Is This New Bullpen Sustainable?

The injuries to Rafael Soriano and Joba Chamberlian have been very tough to the Yankees and their bullpen.  It has paved the way for David Robertson to step in to the eighth inning role and it has forced Brian Cashman to make a few moves to help stabilize the pen so far it has worked.  Rob and I talked a little bit about how well they have pitched up to this point on the last podcast, but can they continue to pitch this way?

You've been a big help. (Courtesy Of Bronx Baseball Daily)

Before we get into the specifics, let’s take a longer look at how the Yankee pen has performed up to this point.  They rank in the top five in the American League in ERA, FIP, WAR, homers per nine innings, and HR/FB.  But can they can keep this type of pitching up?

Cory Wade is one of Cashman’s mid-season acquisitions that has been very good for this team.  It is a very small sample (nine innings), but Wade has pitched to a 2.00 ERA in his eight appearances.  However, if we take a look inside the numbers, we can see that he has been getting a little lucky.

(AP Photo)

He doesn’t miss many bats only getting a swing and miss 7.7% of the time this season and only striking out around six per nine innings for his entire career.  His walk totals are low, but his FIP is 3.84 which also proves that he is getting lucky.  Wade was a good temporary fix for the time being during interleague play and while competition wasn’t as good, but now that he has been exposed and is facing better teams, we shouldn’t expect Wade to be as effective.

Luis Ayala was the guy that was supposed to step up and be the seventh inning guy when Joba went down, but he really hasn’t.  He doesn’t strike out overwhelmingly high amount of guys (6.33 per nine innings) and he walks a pretty high number (3.33 per nine).  This being said, he only has an ERA of 1.33 on the season, but his FIP is more than two points higher sitting at 3.47.  This shows that Ayala has been walking a tight rope, especially recently when his control has been questionable.  He’s good for the mop up role he had earlier this season, but not for big situations.

I honestly have no idea why Hector Noesi is still with the big league club.  He should have been sent down when they brought up Lance Pendleton a few days ago instead of Brian Gordon.  This would allow Noesi to be stretched out as a starter and keep his innings up, kind of like Ivan Nova.

Why is he still here? (Courtesy of BBD)

The reason I bring this up is because I don’t think Noesi’s stuff projects well to the bullpen.  He’s a guy who pitches to contact and doesn’t get many swings or misses or strikeouts, only getting 4.09 per nine innings.  He has a 3.68 ERA, but once again his FIP says it should be higher at 4.32 and he is allowing too many base runners yielding a 1.41 WHIP.  Hector lives a little too much on the edge to be a reliever and he doesn’t even have as low a walk rate as Wade to back him up.  He should be in Scranton’s rotation.

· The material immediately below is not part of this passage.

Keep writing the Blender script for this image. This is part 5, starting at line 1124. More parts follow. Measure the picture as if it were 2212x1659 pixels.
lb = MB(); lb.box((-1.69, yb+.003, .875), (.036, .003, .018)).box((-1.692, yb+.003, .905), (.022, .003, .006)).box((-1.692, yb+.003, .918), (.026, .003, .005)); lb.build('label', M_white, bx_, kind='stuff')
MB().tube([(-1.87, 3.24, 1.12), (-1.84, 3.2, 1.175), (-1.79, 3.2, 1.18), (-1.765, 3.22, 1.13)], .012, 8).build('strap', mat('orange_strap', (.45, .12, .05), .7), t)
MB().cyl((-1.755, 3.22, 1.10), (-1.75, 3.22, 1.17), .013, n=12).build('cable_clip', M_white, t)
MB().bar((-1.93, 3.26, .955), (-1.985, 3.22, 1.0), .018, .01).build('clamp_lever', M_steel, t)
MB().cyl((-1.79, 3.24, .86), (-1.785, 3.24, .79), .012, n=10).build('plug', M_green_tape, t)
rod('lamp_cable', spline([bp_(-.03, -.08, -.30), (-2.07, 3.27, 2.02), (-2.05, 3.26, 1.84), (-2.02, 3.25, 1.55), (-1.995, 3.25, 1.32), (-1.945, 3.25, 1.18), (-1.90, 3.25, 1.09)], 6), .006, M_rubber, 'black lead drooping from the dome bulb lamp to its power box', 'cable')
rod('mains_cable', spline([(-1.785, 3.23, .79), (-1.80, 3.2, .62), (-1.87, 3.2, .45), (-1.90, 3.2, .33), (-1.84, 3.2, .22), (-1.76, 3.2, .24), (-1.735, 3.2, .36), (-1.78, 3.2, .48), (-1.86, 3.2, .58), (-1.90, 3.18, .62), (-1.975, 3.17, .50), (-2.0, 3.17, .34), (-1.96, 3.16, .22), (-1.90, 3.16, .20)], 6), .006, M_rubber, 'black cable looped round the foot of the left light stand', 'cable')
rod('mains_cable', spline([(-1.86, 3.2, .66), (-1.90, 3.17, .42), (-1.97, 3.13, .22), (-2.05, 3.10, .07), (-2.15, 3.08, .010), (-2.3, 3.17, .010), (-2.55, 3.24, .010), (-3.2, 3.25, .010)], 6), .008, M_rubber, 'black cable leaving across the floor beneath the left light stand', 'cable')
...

Just when Boone Logan was starting to win back my trust and respect, he allows a homer to Lonnie Chisenhall last night.  Down in the minors this season, Chisenhall hit .200/.282/.360 against south paws until being called up recently.  That is a guy Logan needs to get out.  I can’t say I’m surprised though, because Boone has been very unimpressive this season.

(Jim McIsaac/Getty Images)

Sure he has pitched to a 3.43 ERA, but as the lefty specialist, he was allowing lefties to hit over .300 until two weeks ago.  By lowering his arm angle he has, made himself more effective by creating movement on his fastball, but last night reminded me that he could be very bad.

Remember, the good that remember from Logan comes from a very small sample of about three months last season (21.2 innings) and besides that he was pretty bad.  Maybe I’m just upset for no reason because the Chisenhall thing is just one homer, but it does prove my point: we have no idea what we will get on any given day from Logan against lefties or even just in general.

As you can see, there are a lot of holes in this bullpen that have not been totally exposed yet and we have been getting pretty lucky.  Rafael Soriano is due back in about two weeks, which will squeeze out one of these guys with a worse track record (hopefully Noesi to Triple-A).  Just remember, for the time being, these are the guys who will be pitching in the middle innings of close ball games and could decide the fate of a game before David Robertson or Mariano Rivera has a chance.